New voice-altering AI technology removes call center workers accents no matter where they are in the world
New voice-altering AI technology removes call center workers accents no matter where they are in the world
A NEW artificial intelligence program for scrubbing accents
has been introduced to international customer service call centers.
Critics of the technology say the AI minimizes
culture and identity while call service agents claim to have a better
experience while on the phone.1
An AI program can minimize accents in
real-time to clear up communication between American customers and foreign call
center operators
Businesses
began to outsource call centers to cut costs in the late 1990s and early 2000s.
NPR reported
that businesses have come to rely so intensely on India as a source of IT and
customer support that its nicknamed "the world's back office" in some
circles.
Sanas is an artificial intelligence brand
that is reinventing the offshore call center for businesses with predominately
American and Western clients.
Their algorithm shaves off linguistic tells
that the customer service agent is not American in real time - an amazing feat
of fast-acting AI.
As a
result, the caller is met with an operator who sounds like a 'white American',
regardless of the agent's actual voice inflection or accent.
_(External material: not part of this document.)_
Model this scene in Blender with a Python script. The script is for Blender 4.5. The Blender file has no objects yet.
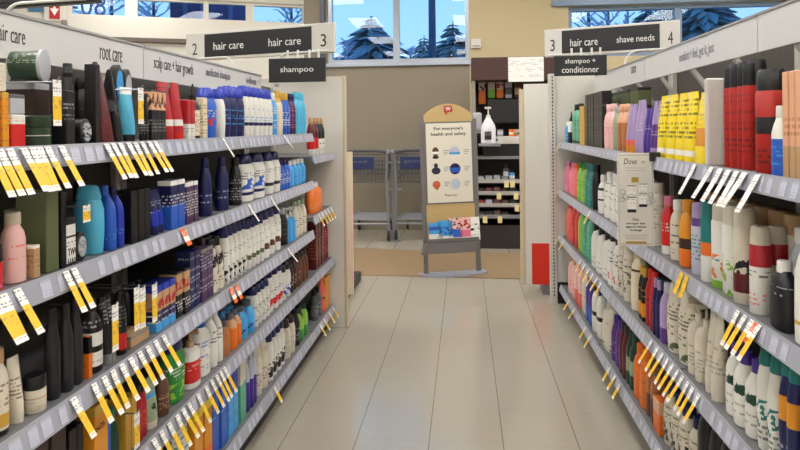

“If that customer is upset about their bill
being high or their cable not working or their phone not working or whatever,
they’re generally going to be frustrated as soon as they hear an accent,” Sanas
president Marty Massih Sarim explained to The Guardian.
"They’re going to say, 'I want to talk
to somebody in America.'"
"The call centers don’t route calls back
to America, so now the brunt of that is being handled by the agent."
Call
center agents with Sanas' technology are able to activate the voice modulator
with autonomy.
Sanas co-founder Sharath Keshava Narayana
says agents who do apply the technology operate with a stronger sense of
confidence.
While the technology was built with improving
the operator experience in mind - Narayana was, at a time, a call center agent
- some are concerned about cultural erasure.
“Like so many of the things that are pitched
as the solution, it doesn’t take into account people’s dignity or
humanity,” Chris Gilliard told The Guardian.
Gilliard is an academic with experience exposing
subtle discrimination in technologies that are
supposedly designed without bias.
He said of the accent-minimizing technology:
"It seems like an attempt to boil everybody down to some homogenized,
mechanical voice that ignores all the beauty that comes from people’s languages
and dialects and cultures. It’s a really sad thing.”
The company has raised nearly $40million in
funding in two rounds of raising capital.